▸ Exercise
List each line of the data that holds the string "Python".

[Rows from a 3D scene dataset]
::::::

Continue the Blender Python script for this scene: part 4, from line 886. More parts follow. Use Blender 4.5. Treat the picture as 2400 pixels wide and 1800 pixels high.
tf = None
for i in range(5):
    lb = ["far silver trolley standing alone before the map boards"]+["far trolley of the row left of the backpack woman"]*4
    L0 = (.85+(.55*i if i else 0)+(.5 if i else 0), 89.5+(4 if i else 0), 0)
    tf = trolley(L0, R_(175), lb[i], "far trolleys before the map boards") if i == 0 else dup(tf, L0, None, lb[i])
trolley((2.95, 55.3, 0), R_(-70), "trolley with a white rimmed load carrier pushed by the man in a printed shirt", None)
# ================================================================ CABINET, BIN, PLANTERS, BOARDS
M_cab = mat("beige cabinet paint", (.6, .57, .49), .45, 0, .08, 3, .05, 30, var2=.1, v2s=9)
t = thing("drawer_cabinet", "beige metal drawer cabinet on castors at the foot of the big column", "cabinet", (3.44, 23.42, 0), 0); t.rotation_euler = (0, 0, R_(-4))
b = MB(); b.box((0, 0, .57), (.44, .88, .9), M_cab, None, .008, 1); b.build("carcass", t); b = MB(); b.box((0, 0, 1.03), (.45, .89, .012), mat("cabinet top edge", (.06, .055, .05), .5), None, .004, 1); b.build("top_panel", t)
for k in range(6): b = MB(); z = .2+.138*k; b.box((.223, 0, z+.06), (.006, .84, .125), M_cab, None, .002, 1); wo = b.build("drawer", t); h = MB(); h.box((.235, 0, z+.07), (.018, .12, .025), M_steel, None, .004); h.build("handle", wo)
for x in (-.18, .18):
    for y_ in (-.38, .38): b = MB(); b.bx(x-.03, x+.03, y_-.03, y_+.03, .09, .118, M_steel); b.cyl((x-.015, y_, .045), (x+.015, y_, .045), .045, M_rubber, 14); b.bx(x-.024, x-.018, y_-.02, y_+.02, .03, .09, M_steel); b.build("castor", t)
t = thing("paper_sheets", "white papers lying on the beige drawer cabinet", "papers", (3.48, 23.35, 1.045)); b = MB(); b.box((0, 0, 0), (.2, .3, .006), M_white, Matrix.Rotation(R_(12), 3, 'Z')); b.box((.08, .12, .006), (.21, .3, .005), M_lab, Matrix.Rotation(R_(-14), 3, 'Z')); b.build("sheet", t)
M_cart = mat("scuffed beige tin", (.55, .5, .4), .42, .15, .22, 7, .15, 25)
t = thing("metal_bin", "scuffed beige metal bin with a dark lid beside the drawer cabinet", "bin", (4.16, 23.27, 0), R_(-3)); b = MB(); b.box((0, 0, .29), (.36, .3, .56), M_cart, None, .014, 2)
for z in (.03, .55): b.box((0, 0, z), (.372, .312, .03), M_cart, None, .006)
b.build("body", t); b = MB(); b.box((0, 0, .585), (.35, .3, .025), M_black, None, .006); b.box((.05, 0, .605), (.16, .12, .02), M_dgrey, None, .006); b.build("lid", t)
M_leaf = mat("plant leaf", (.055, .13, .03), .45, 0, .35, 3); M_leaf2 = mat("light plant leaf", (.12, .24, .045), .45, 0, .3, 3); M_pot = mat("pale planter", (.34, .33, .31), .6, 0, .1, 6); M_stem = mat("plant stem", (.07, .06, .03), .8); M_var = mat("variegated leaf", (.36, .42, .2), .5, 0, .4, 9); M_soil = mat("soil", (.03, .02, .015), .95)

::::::

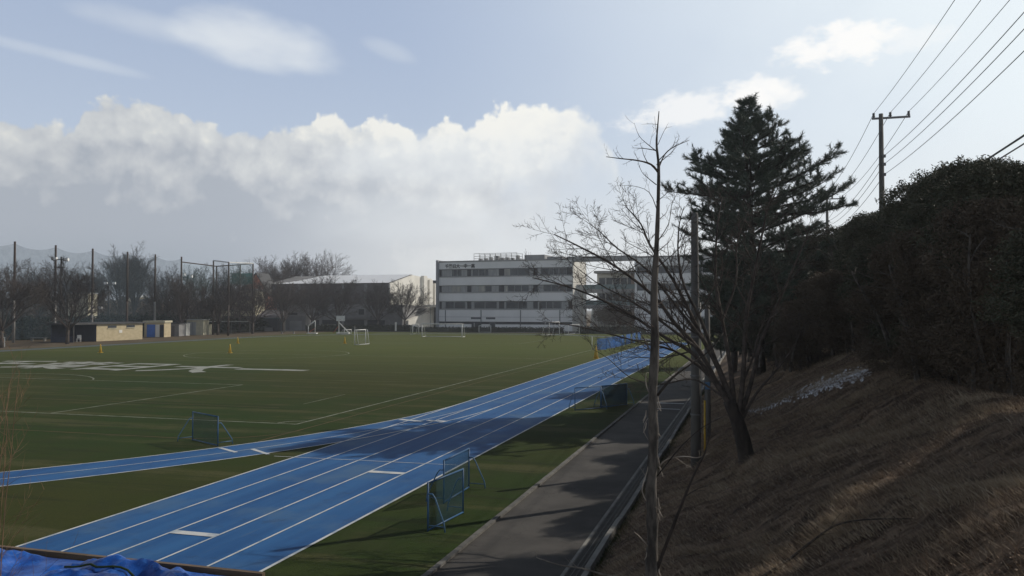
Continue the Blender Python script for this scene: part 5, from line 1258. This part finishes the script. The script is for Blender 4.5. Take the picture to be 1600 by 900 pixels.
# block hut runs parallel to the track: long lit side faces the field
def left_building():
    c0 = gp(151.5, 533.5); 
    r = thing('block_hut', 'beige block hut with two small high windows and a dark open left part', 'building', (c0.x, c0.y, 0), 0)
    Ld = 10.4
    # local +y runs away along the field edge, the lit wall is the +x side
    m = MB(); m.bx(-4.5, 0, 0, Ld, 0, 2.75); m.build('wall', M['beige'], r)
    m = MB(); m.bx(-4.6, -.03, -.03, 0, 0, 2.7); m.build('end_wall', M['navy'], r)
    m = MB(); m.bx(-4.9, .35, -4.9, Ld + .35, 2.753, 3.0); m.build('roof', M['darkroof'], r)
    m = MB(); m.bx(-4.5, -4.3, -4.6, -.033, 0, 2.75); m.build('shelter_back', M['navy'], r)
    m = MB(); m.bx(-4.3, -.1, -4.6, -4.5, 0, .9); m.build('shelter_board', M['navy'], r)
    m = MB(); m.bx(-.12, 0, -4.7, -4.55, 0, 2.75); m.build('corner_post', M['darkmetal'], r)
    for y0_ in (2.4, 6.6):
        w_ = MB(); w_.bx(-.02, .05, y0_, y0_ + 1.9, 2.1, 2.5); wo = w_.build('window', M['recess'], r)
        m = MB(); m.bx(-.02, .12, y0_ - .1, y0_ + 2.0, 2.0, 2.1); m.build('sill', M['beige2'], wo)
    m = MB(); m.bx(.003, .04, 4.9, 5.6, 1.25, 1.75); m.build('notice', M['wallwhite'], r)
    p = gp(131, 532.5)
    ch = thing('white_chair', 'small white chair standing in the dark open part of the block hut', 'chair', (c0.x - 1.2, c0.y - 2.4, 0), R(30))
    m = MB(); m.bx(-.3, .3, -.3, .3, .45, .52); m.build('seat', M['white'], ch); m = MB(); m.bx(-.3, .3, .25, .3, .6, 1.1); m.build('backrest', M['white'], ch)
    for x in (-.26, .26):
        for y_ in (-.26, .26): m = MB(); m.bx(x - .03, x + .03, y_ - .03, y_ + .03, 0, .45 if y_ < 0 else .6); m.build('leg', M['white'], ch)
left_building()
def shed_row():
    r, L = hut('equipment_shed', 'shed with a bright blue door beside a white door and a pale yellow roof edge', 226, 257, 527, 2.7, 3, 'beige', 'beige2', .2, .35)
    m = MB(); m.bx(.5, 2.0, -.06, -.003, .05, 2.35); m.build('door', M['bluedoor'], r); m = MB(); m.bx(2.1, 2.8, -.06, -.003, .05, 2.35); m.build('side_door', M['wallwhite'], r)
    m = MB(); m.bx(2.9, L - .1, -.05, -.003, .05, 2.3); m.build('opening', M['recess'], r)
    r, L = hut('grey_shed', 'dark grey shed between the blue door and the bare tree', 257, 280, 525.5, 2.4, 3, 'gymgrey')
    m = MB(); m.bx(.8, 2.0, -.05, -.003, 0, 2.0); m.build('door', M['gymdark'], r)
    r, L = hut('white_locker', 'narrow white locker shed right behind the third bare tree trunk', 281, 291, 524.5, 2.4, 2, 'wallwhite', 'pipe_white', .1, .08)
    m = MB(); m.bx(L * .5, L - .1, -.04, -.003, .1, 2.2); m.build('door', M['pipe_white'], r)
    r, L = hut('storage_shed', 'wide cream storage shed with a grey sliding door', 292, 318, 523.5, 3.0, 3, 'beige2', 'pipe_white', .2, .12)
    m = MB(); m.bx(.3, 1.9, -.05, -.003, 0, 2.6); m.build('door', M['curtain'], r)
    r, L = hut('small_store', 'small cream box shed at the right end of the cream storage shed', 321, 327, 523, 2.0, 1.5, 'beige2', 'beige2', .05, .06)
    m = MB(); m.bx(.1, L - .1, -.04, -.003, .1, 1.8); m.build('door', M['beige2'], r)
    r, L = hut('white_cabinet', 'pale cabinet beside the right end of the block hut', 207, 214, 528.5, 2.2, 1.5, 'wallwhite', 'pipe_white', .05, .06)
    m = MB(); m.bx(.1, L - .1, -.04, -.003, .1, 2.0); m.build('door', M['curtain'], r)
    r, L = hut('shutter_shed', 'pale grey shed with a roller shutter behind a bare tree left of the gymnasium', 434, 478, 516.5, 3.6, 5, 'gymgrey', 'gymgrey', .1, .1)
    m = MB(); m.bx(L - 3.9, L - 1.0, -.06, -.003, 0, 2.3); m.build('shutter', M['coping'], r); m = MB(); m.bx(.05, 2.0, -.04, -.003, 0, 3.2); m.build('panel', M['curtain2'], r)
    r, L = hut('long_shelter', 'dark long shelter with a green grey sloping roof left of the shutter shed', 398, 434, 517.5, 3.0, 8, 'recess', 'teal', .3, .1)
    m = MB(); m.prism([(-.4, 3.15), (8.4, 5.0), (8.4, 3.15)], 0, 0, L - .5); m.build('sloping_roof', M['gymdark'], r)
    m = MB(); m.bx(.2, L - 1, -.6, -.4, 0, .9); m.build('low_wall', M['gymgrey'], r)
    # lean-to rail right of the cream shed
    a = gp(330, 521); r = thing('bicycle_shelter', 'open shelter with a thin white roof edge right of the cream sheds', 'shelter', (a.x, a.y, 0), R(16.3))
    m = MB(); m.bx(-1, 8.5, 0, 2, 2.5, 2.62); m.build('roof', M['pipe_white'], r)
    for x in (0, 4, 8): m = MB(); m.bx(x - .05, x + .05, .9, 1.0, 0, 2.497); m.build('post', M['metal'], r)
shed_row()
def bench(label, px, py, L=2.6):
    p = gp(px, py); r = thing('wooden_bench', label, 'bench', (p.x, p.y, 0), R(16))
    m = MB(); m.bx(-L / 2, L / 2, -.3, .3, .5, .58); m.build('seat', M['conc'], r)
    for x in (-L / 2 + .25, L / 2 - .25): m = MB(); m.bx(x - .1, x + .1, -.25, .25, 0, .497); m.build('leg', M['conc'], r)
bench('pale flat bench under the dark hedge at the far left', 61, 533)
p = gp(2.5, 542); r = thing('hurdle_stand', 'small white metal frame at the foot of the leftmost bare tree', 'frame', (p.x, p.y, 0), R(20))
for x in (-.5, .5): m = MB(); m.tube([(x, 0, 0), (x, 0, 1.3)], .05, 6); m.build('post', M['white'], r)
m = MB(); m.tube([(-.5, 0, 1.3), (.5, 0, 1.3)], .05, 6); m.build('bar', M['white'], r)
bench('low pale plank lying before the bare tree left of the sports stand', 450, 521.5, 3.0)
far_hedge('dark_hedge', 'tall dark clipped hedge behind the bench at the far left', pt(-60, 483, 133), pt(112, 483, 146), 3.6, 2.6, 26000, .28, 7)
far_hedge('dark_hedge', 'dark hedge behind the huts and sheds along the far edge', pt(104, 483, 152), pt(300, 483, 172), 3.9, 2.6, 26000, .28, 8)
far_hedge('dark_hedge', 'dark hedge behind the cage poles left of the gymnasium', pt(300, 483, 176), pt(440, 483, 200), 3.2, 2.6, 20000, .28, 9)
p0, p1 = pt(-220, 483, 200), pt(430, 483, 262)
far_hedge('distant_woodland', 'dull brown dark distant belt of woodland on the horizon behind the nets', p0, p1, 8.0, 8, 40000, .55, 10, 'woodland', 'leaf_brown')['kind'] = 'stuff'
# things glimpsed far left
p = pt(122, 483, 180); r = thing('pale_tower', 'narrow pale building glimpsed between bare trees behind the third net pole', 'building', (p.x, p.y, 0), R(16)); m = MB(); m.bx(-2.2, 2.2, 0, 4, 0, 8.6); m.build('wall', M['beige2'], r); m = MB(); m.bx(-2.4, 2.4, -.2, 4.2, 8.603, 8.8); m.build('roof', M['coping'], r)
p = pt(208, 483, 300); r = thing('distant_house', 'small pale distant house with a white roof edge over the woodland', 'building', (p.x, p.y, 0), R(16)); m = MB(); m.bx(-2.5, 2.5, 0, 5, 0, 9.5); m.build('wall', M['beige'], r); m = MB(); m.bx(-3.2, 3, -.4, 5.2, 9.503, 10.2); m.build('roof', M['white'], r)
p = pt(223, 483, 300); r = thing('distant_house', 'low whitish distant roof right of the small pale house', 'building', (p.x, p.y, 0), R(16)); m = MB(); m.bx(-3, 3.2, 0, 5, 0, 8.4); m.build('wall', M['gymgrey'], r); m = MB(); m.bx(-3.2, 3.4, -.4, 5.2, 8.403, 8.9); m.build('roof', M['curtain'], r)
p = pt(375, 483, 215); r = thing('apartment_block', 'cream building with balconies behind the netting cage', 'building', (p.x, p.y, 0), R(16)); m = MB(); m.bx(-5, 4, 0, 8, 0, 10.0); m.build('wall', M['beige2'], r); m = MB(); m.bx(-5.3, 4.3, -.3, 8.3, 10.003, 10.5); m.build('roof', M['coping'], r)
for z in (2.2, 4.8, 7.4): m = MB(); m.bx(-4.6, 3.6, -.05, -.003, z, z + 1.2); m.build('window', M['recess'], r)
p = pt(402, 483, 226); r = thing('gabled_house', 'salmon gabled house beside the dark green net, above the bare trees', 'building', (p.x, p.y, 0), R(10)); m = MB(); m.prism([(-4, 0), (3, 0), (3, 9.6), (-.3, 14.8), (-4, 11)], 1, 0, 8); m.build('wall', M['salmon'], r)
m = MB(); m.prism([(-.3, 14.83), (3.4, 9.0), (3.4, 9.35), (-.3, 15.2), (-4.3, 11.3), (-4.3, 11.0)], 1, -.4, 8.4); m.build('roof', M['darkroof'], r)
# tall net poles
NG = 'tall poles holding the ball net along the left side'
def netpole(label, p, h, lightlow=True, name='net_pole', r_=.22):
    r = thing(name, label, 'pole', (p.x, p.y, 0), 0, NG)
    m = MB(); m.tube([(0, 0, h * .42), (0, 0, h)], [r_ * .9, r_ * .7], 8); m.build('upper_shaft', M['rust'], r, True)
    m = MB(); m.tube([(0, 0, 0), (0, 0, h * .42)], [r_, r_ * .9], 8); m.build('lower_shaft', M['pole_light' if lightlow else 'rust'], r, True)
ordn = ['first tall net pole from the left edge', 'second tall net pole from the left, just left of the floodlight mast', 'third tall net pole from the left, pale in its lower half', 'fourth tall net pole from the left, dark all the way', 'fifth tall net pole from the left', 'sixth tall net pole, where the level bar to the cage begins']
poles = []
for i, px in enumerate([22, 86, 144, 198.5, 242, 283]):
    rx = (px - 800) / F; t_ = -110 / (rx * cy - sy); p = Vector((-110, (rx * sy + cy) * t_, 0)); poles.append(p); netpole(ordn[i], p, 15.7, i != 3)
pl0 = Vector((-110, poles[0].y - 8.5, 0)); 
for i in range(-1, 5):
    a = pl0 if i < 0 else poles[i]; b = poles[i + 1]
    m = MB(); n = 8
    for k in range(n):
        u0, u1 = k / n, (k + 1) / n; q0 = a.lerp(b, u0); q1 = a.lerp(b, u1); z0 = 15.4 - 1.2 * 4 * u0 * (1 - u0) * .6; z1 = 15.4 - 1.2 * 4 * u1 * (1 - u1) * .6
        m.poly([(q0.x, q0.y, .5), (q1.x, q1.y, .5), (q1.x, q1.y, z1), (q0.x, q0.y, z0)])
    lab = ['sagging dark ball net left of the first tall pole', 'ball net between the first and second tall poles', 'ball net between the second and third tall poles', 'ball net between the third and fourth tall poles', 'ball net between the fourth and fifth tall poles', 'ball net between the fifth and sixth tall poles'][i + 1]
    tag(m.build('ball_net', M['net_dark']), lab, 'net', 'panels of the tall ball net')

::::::

▸ Full answer
Continue the Blender Python script for this scene: part 4, from line 886. More parts follow. Use Blender 4.5. Treat the picture as 2400 pixels wide and 1800 pixels high.
Continue the Blender Python script for this scene: part 5, from line 1258. This part finishes the script. The script is for Blender 4.5. Take the picture to be 1600 by 900 pixels.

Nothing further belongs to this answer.